Quel est votre plat préféré ? Quel objet voulez-vous emmener ? Ces deux questions sont posées à chaque volontaire, âme perdue en quête d’expiation, avant qu’il rejoigne la Fosse (dont il ne sait rien). Une tour-prison en béton de 333 cellules, chacune occupée par deux détenus et percée en son centre par un puits qui paraît sans fond. C’est à travers ce trou béant que descend chaque jour une plateforme remplie de nourriture, qui s’amenuise de niveau en niveau. Dans cet enfer vertical, les prisonniers changent aléatoirement d’étage chaque mois, les premiers niveaux pouvant se gaver à volonté, quitte à affamer les cellules inférieures où ils finiront inéluctablement par crever la dalle eux aussi (ou boulottés par leur compagnon de geôle).
Voilà, en résumé, l’histoire de La Plateforme, film espagnol produit par Netflix et réalisé par Galder Gaztelu-Urrutia, sorti en 2019 (83 millions de vues). Une allégorie sur le capitalisme, où l’on organise l’incertitude en laissant espérer aux opprimés qu’ils pourront un jour accéder aux privilèges. Cette mise en abyme un peu grossière de la lutte des classes offre quelques fulgurances, à l’instar du Cube ou de Snowpiercer. Avec une note d’espoir à la fin à travers ce message quelque peu christique : sauvons l’innocence (incarnée évidemment par un enfant) et nous accéderons à la rédemption dans ce monde violent et corrompu.
On aurait pu en rester là mais, fort du succès du premier opus, Netflix a lancé une suite, La Plateforme 2, diffusée depuis le 4 octobre et qui s’est hissée en l’espace d’un week-end à la première place dans cinquante-six pays. Et là, patatras ! Les fans sont déçus mais, surtout, plus personne n’y comprend rien.

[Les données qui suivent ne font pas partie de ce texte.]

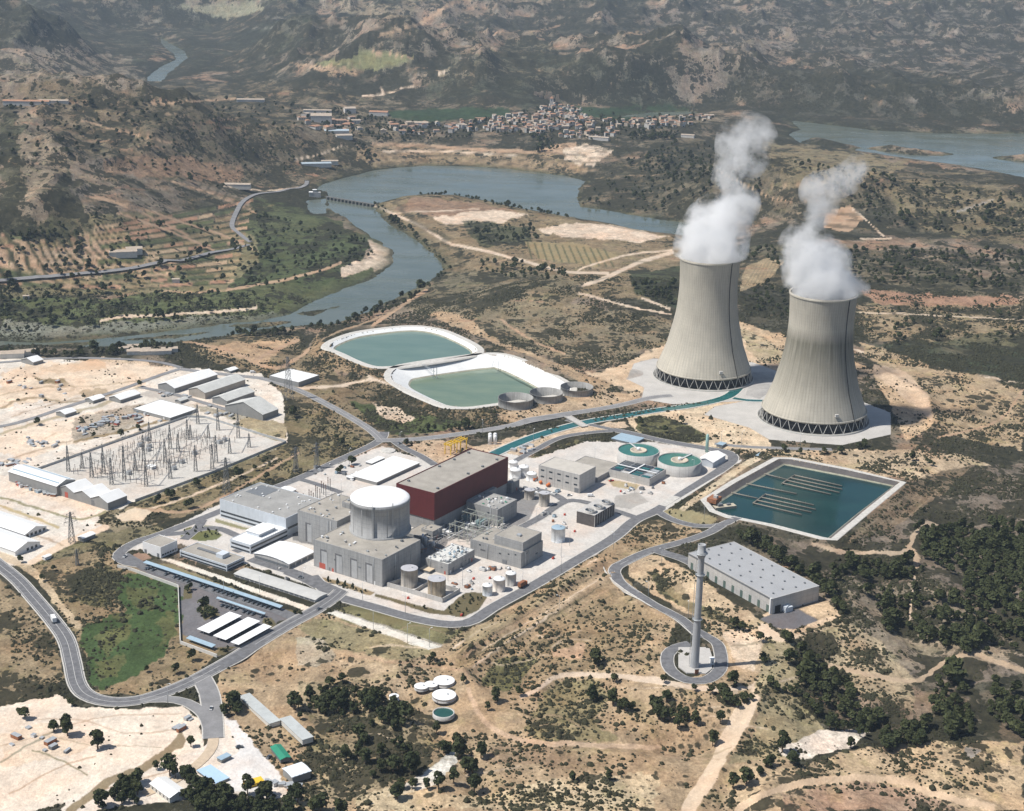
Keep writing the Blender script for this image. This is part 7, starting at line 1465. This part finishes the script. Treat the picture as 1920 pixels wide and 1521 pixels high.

Non seulement le film, beaucoup plus gore que le précédent (âmes sensibles et végétariens s’abstenir), n’apporte aucune réponse sur les dirigeants de la Fosse et le but de sa création, mais il ajoute une somme d’interrogations sur son fonctionnement. Les règles ayant changé après une « révolution solidaire », le partage de la nourriture est désormais obligatoire, chacun devant manger uniquement le plat qu’il a choisi en entrant. Ceux qui contreviennent à la loi sont mutilés ou tués par un petit groupe de prisonniers dirigé par une sorte de messie un brin tyrannique nommé Maestro.
Des pistes brouillées
Face aux loyalistes, les réfractaires à ce système dans le système, appelés barbares, vont finir par se rebeller. Ajouter à cela des enfants qui jouent sur une pyramide sous la Fosse, un personnage censé être mort dans le premier volet, un tableau de Goya et un dénouement énigmatico-ésotérique, et l’on comprend mieux pourquoi la seconde occurrence qui apparaît dans Google est : « Plateforme 2, explication ».